I have read other work by the authors. BILOXI by Mary Miller and MY FATHER, THE PORNOGRAPHER by Chris Offutt.
The NOIR books is such an extensive series now. Clearly a lot of people have a yearning for these dark stories. I have dipped into these books over the years but have never read an entire volume. How about you guys?Are you fans of this series or noir in general?
6 comments:
I was just posting on someone else's blog, Patti, that there seems to be more Southern Gothic fiction coming out right now - Southern noir, too. I don't know whether it'll last, but it's an interesting development.

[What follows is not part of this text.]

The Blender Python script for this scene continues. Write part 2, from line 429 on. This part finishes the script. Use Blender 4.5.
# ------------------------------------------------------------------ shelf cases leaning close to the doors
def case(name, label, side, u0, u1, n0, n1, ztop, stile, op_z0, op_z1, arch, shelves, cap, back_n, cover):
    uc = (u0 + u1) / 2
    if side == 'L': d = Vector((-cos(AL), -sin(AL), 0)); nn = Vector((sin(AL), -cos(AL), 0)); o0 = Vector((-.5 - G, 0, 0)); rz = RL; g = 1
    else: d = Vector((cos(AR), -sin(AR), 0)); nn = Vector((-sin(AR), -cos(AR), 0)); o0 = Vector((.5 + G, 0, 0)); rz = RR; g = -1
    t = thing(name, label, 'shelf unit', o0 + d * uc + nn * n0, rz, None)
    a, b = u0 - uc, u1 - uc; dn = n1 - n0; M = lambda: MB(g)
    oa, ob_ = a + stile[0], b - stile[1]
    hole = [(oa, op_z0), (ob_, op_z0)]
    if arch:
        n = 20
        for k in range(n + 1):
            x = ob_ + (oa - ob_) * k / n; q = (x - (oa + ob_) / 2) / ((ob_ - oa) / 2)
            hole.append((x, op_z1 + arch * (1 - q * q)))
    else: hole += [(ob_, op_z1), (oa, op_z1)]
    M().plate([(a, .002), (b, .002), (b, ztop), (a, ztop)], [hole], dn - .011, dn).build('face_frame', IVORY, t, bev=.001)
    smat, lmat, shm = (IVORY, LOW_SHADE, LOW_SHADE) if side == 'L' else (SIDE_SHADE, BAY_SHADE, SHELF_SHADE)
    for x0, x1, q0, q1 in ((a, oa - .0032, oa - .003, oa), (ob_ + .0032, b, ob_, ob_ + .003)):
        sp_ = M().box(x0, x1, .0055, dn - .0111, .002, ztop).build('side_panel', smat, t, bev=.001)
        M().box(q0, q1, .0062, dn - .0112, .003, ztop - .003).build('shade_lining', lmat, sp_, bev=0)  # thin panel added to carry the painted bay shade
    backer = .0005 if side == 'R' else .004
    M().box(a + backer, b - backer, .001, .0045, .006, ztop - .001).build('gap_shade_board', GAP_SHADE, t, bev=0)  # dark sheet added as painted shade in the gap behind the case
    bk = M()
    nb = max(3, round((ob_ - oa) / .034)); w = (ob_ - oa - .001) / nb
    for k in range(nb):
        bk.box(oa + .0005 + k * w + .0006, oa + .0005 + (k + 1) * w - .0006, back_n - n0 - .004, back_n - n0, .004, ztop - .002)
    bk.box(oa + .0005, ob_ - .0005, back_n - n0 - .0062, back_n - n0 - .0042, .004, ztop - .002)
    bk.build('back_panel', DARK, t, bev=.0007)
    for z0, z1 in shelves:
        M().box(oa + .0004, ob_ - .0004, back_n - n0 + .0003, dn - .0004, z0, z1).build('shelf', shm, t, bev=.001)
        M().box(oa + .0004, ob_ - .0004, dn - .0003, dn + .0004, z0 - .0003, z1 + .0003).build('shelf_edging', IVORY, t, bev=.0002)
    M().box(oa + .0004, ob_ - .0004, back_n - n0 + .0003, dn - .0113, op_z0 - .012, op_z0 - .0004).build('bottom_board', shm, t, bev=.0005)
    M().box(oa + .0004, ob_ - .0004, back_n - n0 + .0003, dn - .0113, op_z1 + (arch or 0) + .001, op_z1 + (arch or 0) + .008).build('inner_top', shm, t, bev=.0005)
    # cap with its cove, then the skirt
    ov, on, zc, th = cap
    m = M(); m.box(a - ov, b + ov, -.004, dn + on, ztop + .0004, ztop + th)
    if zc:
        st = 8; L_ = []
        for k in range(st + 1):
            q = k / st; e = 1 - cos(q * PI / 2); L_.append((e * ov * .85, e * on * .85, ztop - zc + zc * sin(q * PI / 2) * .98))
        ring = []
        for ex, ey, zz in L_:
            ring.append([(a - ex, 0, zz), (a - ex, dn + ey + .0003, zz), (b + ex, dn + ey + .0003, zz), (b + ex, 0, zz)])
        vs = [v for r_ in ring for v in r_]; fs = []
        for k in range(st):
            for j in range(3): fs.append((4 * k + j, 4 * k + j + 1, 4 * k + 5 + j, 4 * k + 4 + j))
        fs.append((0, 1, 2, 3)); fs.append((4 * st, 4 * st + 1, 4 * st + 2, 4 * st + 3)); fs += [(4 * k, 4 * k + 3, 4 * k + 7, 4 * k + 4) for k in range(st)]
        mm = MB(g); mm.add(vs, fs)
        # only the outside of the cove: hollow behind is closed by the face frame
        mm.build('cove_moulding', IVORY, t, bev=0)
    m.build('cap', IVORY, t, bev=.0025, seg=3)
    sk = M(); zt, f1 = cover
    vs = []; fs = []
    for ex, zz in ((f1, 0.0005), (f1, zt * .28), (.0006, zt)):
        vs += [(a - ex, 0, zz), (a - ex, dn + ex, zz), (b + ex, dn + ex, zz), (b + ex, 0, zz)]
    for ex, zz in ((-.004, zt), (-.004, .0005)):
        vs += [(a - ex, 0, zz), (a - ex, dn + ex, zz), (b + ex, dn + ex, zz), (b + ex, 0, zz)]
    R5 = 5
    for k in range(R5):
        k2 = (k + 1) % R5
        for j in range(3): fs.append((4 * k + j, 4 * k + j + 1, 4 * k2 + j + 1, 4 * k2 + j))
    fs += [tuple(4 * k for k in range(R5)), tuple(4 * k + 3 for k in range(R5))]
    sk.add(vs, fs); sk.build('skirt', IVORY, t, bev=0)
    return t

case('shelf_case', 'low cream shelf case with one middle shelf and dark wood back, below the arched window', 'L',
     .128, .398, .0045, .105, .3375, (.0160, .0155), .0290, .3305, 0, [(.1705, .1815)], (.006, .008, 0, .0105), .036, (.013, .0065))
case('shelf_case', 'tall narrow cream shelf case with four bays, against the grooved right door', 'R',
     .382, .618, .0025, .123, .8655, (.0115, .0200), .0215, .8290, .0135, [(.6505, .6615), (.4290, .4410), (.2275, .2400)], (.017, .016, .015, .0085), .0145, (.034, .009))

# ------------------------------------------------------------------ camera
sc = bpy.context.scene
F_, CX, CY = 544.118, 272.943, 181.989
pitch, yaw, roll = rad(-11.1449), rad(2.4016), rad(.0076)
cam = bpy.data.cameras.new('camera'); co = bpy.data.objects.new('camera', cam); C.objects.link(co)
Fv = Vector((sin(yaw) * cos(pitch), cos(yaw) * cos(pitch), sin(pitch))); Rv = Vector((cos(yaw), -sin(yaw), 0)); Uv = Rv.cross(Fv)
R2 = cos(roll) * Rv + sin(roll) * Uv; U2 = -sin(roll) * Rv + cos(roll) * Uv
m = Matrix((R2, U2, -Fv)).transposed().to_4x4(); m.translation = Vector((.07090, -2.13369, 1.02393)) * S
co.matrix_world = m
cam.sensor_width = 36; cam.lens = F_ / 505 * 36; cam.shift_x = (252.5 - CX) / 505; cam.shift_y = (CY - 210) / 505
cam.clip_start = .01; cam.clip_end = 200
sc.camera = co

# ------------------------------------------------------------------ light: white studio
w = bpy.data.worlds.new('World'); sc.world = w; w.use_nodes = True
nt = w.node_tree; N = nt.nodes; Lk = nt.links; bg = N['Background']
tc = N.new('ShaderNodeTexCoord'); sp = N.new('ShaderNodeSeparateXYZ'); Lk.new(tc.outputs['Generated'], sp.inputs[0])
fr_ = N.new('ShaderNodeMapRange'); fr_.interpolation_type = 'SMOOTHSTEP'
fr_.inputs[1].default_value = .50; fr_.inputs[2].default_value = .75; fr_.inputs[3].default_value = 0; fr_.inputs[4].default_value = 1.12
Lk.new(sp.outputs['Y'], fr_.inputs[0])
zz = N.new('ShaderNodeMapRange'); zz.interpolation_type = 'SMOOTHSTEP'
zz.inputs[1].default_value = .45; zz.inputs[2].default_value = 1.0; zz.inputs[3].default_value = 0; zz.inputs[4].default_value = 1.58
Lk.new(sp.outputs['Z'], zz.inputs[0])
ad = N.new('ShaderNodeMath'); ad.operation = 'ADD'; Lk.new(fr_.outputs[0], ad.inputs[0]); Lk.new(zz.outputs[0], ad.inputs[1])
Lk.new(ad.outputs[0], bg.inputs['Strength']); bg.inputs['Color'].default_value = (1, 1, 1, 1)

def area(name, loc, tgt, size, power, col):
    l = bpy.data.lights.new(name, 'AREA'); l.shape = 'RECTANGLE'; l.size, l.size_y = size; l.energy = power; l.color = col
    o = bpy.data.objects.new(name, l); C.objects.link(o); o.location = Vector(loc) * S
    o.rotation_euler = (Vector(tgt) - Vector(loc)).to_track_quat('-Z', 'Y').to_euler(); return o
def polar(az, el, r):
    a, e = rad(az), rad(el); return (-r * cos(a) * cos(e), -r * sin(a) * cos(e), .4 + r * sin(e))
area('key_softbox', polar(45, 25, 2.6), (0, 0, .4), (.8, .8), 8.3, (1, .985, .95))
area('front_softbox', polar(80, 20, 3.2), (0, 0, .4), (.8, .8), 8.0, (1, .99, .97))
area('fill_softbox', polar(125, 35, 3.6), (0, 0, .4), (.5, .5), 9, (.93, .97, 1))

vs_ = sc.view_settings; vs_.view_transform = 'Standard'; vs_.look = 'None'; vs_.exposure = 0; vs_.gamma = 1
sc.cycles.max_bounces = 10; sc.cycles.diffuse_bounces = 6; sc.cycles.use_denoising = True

Yes, like Noir in general and have enjoyed those of the series I've read - Brooklyn, Manhattan, etc. Don't have a complete list of those I've read, but usually I will look at the list of authors and if there are more than a handful I know, I will give it a try. I also look at the setting. If it is one I know (New Orleans, San Francisco, London), it is more likely I will try it. I haven't read one of these in a while, though.
By coincidence, I'm currently reading Chris Offutt's first book, and first short story collection, KENTUCKY STRAUGHT. It's good, and worth a try, but I'd say his writing has grown by magnitudes over the last 30 years, judging by THE KILLING HILLS and SHIFTY'S BOYS.
I finished the two collections I was reading last week and started the second Jean Rhys collectiojn, as well as the Offutt. I have two more of his books on hold.
Man, you read up a story, Jeff.
MS NOIR was a while ago now. They have collections from parts of cities now.
Mine's up! Early for me, sigh.
https://socialistjazz.blogspot.com/2022/09/ssw-1958-fantasy-magazine-fiction-part.html
I want to like the Ashkazic NOIR series more than I do, but they tagged Carlin Romano to edit PHILADELPHIA NOIR just after he said yes to my reviewing A. A. Attanasio's new novel for the INQUIRER and then claimed he had no memory of doing so. Aside from that lapse in judgment (I didn't much like Romano's reviews before then, either), they aren't all they could be, but what is.
Tracy's link still takes us to George's entry.